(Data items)
□ □ □ □ □ □ □
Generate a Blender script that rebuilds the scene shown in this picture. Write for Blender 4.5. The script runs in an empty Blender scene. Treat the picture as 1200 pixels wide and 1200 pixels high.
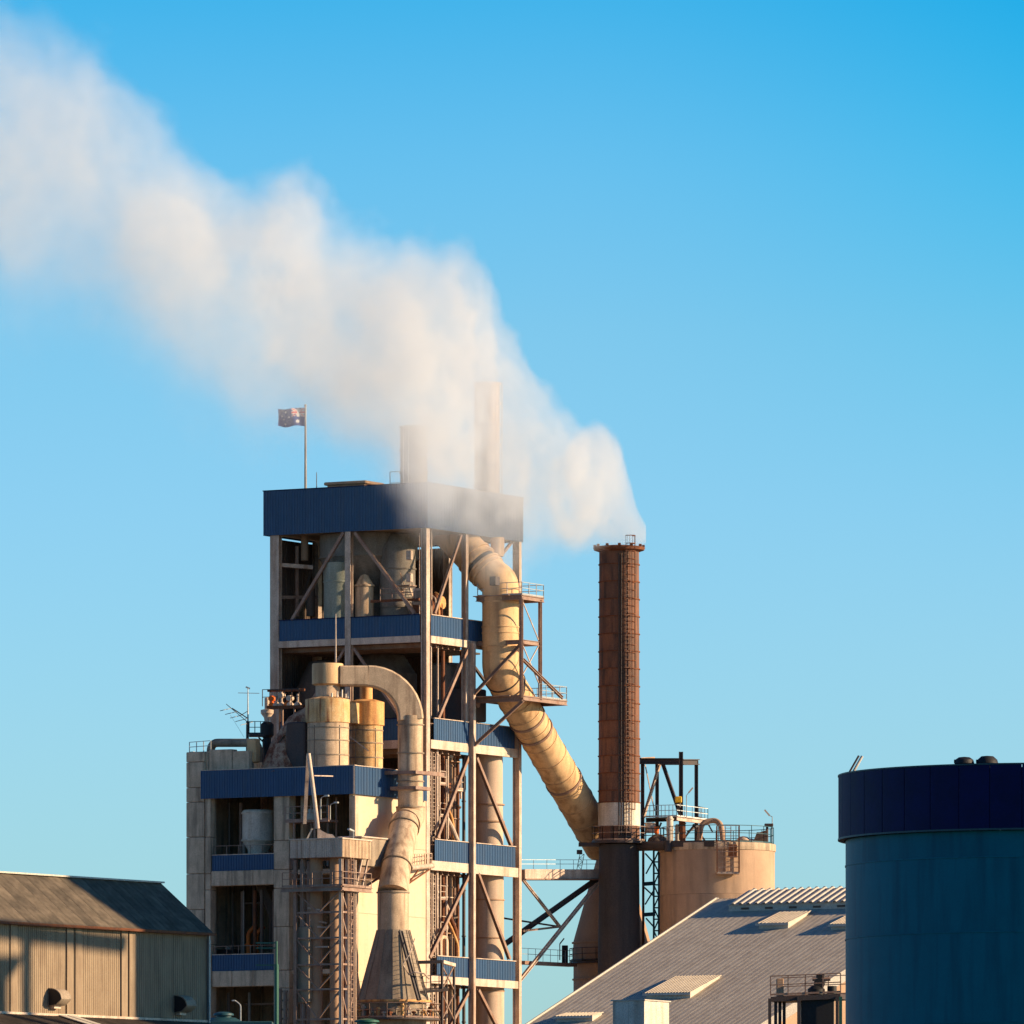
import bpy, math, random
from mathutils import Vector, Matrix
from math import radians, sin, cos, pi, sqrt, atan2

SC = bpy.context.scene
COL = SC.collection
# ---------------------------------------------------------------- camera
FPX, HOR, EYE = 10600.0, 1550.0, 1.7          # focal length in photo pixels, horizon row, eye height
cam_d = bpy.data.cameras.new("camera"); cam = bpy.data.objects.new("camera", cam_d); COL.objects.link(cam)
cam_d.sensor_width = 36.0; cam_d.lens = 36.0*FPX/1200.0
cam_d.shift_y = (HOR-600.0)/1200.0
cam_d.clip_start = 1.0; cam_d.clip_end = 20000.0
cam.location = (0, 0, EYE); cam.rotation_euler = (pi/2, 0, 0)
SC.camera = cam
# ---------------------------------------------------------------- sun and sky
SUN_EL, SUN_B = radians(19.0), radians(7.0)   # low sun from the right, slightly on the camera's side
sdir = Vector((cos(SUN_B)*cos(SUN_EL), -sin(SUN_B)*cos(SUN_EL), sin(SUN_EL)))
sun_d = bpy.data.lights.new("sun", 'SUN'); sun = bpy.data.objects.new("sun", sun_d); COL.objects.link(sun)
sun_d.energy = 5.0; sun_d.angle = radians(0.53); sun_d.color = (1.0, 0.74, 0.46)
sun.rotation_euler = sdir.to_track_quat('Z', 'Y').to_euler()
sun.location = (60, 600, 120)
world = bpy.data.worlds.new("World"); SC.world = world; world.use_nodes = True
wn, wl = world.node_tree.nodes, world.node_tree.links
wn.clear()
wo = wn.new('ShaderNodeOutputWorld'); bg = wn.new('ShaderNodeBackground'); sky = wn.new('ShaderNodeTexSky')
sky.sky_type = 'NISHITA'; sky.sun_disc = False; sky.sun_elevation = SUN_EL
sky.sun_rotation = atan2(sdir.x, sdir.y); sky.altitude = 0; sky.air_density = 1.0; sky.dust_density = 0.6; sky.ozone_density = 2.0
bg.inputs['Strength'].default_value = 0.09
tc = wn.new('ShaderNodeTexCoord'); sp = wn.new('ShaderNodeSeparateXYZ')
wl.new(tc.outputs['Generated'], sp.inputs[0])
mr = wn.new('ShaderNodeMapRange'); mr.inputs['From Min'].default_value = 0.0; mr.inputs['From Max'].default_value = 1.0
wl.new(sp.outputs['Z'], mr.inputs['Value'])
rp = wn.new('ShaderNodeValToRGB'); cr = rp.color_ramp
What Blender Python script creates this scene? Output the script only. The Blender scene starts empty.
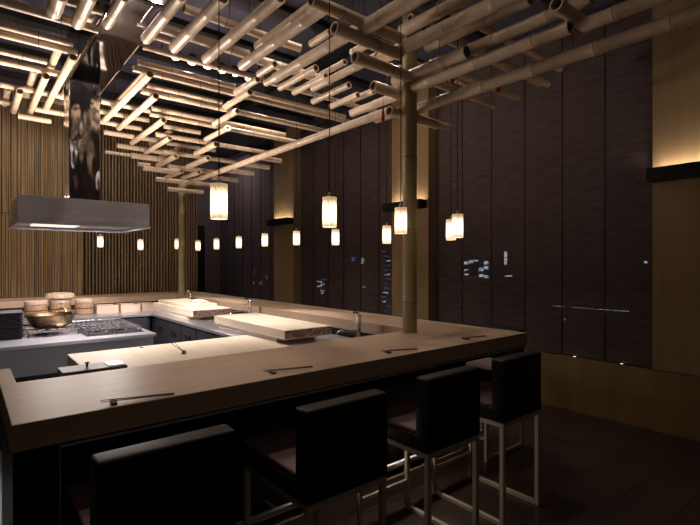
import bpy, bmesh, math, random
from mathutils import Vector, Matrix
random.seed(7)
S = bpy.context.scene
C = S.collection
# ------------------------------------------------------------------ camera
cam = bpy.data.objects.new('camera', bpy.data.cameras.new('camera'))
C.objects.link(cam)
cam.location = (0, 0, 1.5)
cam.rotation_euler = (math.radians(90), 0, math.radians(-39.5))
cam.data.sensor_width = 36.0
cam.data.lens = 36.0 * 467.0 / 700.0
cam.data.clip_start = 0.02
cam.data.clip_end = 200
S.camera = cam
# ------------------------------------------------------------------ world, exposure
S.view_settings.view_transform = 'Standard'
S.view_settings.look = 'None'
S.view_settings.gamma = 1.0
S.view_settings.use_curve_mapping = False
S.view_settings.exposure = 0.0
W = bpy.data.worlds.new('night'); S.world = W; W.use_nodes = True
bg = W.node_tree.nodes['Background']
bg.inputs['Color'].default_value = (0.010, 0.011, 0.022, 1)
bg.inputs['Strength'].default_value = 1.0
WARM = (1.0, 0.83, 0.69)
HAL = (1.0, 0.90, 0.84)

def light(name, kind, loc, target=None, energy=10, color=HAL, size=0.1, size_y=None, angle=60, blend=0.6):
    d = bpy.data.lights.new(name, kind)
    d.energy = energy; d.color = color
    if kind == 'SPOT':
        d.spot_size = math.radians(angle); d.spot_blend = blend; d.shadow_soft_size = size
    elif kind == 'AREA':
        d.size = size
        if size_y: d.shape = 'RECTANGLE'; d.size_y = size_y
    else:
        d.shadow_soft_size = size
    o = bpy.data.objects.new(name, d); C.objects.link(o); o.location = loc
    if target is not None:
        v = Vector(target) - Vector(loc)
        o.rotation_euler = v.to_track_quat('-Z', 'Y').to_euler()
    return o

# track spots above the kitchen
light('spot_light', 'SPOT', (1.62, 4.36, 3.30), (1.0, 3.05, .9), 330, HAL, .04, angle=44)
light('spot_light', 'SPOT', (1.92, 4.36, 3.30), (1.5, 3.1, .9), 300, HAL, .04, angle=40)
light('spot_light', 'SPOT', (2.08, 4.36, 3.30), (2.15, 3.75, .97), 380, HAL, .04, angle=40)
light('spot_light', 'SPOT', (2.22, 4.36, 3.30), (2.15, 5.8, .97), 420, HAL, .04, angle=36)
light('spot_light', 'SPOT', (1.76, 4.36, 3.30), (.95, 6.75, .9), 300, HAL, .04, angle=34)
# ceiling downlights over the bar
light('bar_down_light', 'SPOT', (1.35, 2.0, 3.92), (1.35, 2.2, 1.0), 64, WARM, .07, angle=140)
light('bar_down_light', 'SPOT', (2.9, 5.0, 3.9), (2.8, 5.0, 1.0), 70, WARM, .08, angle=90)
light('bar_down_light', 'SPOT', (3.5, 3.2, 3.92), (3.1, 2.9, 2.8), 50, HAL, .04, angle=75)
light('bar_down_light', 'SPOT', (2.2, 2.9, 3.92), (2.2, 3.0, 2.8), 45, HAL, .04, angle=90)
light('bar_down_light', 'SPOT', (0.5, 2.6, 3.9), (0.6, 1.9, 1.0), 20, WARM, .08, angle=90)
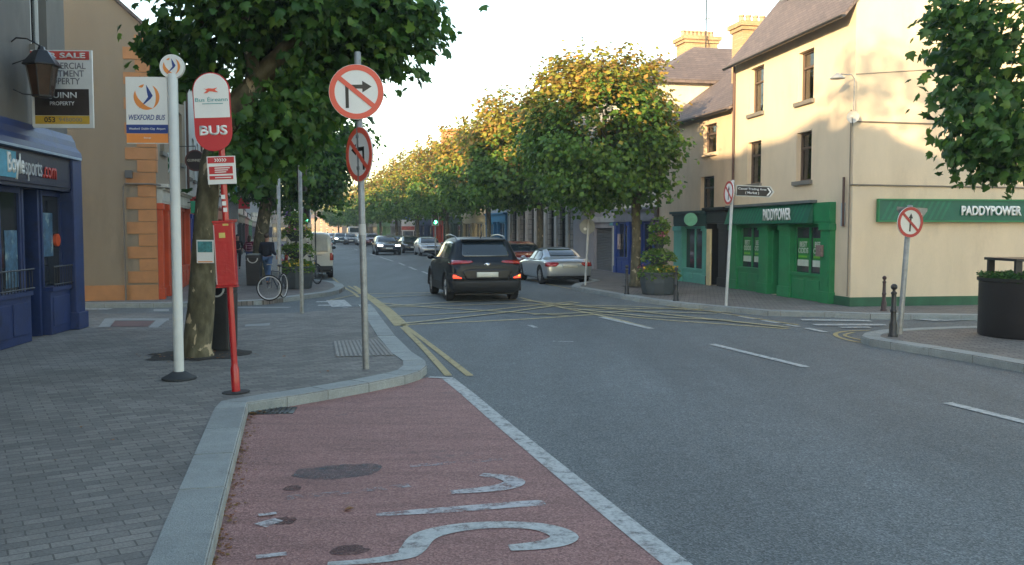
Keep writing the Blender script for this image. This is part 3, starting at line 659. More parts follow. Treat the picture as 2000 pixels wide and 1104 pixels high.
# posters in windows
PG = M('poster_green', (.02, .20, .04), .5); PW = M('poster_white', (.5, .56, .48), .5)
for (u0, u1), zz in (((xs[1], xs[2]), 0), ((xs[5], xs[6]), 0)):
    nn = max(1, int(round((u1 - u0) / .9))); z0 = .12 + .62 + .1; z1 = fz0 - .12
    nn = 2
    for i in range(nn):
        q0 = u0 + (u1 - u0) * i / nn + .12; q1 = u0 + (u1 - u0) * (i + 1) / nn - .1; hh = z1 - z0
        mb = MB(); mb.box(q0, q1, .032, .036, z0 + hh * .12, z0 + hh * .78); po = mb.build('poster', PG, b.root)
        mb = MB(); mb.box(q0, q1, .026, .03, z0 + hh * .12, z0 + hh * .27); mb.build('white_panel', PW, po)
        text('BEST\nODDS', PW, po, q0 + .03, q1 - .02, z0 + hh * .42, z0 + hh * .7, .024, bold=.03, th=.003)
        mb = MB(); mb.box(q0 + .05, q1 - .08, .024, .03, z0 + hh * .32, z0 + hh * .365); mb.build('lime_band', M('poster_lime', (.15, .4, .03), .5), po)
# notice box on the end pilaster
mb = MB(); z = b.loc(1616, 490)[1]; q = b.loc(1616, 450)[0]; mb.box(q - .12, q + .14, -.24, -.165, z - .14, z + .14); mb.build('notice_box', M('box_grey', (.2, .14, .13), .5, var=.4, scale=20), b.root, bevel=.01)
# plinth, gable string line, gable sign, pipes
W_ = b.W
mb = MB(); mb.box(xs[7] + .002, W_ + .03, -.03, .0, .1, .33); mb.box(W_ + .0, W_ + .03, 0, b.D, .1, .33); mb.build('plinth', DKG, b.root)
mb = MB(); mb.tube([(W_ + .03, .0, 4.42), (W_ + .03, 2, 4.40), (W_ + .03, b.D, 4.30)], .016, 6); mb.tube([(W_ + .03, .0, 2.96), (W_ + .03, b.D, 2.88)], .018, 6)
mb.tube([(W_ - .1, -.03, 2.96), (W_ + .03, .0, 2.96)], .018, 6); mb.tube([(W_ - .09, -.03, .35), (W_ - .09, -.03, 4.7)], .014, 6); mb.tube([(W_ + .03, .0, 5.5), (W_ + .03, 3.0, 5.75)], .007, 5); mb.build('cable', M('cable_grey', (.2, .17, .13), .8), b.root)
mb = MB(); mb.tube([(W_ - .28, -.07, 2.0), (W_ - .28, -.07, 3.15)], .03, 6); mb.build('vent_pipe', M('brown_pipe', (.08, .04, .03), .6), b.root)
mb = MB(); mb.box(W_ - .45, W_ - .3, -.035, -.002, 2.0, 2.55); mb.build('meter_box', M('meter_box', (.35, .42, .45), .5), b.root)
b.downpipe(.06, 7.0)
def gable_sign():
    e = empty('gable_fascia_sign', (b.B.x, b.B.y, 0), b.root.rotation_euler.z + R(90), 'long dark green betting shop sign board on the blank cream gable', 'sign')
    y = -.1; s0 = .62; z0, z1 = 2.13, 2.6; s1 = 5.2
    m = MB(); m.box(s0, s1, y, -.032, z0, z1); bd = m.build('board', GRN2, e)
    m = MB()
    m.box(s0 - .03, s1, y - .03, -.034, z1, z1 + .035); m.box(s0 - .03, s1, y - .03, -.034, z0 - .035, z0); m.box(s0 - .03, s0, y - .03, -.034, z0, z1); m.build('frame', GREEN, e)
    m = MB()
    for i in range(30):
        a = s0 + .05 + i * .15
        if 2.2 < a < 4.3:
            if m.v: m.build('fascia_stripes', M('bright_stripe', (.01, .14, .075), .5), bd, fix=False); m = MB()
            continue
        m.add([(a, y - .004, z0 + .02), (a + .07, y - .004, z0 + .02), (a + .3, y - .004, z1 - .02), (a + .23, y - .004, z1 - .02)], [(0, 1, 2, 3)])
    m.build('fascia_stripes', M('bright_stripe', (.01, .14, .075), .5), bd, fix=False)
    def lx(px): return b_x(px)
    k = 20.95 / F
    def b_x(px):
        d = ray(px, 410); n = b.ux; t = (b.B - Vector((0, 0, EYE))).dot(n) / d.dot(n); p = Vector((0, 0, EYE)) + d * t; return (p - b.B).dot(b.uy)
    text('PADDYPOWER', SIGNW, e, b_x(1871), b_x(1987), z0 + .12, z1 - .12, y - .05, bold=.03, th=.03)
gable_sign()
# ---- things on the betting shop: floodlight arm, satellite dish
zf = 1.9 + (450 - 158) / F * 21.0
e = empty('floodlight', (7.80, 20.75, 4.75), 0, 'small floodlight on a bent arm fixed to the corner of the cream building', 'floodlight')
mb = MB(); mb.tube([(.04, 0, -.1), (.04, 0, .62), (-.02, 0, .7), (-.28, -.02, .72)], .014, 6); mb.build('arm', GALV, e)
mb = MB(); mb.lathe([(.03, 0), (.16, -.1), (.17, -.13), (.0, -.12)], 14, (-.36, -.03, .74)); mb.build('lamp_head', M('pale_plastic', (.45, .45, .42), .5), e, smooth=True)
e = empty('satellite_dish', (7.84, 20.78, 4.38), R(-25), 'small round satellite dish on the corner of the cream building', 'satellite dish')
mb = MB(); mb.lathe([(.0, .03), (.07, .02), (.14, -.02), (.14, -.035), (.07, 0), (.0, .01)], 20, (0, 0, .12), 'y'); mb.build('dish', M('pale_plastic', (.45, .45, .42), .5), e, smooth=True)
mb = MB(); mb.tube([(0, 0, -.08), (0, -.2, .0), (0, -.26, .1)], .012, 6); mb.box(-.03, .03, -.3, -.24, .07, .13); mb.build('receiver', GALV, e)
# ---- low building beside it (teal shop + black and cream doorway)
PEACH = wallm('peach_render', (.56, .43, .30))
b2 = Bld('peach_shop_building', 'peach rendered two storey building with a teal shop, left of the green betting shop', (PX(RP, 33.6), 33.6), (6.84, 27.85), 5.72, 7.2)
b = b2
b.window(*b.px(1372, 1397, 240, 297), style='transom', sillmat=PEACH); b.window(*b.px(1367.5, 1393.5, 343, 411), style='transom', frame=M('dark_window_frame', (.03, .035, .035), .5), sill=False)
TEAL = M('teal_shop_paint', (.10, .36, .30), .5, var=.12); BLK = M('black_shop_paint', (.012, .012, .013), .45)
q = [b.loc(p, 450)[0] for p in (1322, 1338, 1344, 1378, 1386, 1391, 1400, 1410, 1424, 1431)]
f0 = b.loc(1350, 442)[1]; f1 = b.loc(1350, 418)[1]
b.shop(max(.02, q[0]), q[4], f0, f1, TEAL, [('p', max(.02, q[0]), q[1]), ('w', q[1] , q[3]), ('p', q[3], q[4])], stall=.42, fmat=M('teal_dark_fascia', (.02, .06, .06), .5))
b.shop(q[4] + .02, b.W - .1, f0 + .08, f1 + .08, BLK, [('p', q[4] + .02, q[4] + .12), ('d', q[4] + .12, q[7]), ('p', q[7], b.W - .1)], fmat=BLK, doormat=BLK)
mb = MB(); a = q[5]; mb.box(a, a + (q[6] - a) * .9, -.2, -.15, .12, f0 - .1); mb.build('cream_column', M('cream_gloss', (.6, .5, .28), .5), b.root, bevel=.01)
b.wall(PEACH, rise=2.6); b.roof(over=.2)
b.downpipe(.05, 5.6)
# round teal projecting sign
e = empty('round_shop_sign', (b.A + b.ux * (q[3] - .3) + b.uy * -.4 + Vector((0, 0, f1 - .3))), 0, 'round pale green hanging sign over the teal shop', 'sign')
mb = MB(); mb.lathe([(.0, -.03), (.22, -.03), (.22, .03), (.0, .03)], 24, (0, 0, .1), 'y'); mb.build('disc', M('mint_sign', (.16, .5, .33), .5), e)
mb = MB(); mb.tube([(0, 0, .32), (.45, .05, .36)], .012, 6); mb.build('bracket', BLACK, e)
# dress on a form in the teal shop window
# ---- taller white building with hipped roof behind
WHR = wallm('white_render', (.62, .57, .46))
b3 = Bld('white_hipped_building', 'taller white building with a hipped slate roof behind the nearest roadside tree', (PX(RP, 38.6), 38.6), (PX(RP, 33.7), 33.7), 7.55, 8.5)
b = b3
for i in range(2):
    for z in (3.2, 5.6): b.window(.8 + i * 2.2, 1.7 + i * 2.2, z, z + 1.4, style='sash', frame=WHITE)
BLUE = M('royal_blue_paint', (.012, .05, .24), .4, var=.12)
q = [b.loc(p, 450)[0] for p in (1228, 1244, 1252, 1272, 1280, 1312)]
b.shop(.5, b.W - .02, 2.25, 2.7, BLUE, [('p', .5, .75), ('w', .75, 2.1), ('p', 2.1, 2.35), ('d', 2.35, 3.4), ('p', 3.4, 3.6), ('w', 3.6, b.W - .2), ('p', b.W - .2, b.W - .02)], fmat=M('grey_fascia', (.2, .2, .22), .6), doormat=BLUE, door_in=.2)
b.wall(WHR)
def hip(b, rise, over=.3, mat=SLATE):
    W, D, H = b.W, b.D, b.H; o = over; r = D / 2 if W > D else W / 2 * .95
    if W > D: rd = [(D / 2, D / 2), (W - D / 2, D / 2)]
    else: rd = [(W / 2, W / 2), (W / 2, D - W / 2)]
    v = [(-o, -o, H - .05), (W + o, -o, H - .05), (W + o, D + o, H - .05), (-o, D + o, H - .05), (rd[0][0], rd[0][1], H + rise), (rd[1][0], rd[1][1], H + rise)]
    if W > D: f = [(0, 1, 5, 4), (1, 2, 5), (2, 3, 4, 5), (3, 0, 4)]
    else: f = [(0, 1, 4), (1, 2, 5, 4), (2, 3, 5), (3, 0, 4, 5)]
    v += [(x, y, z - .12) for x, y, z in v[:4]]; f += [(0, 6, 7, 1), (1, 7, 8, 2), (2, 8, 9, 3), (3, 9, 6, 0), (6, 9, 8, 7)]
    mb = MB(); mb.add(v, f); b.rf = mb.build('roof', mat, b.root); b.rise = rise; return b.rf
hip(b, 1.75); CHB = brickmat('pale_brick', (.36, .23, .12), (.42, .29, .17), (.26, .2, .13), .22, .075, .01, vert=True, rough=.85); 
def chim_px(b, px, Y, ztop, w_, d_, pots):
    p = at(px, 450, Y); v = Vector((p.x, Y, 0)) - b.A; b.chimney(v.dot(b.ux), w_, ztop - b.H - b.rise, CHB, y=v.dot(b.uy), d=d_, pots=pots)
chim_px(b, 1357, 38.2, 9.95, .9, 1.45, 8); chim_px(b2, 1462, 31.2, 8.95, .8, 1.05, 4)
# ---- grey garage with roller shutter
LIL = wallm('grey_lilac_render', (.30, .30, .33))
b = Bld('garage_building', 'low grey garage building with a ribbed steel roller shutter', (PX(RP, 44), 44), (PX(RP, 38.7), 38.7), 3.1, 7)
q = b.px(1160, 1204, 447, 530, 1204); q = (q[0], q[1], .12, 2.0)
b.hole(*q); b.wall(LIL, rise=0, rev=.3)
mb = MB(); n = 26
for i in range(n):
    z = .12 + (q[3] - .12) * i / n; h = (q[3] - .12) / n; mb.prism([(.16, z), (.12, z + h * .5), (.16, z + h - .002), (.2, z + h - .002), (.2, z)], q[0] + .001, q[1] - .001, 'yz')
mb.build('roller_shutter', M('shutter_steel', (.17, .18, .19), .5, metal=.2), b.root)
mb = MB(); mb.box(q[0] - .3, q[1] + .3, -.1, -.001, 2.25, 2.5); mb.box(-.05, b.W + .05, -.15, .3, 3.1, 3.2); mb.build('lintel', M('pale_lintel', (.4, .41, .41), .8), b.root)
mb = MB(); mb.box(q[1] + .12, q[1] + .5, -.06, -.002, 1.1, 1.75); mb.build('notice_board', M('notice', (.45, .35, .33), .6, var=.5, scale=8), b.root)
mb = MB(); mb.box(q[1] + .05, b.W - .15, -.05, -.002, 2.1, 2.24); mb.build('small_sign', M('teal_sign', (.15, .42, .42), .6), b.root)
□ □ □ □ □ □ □
## Problem description
Each line from the top of the material through the line containing "from math import" should be reproduced exactly; please drop any images.

## Output of the exercise
Generate a Blender script that rebuilds the scene shown in this picture. Write for Blender 4.5. The script runs in an empty Blender scene. Treat the picture as 1200 pixels wide and 1200 pixels high.
import bpy, math, random
from mathutils import Vector, Matrix
from math import radians, sin, cos, pi, sqrt, atan2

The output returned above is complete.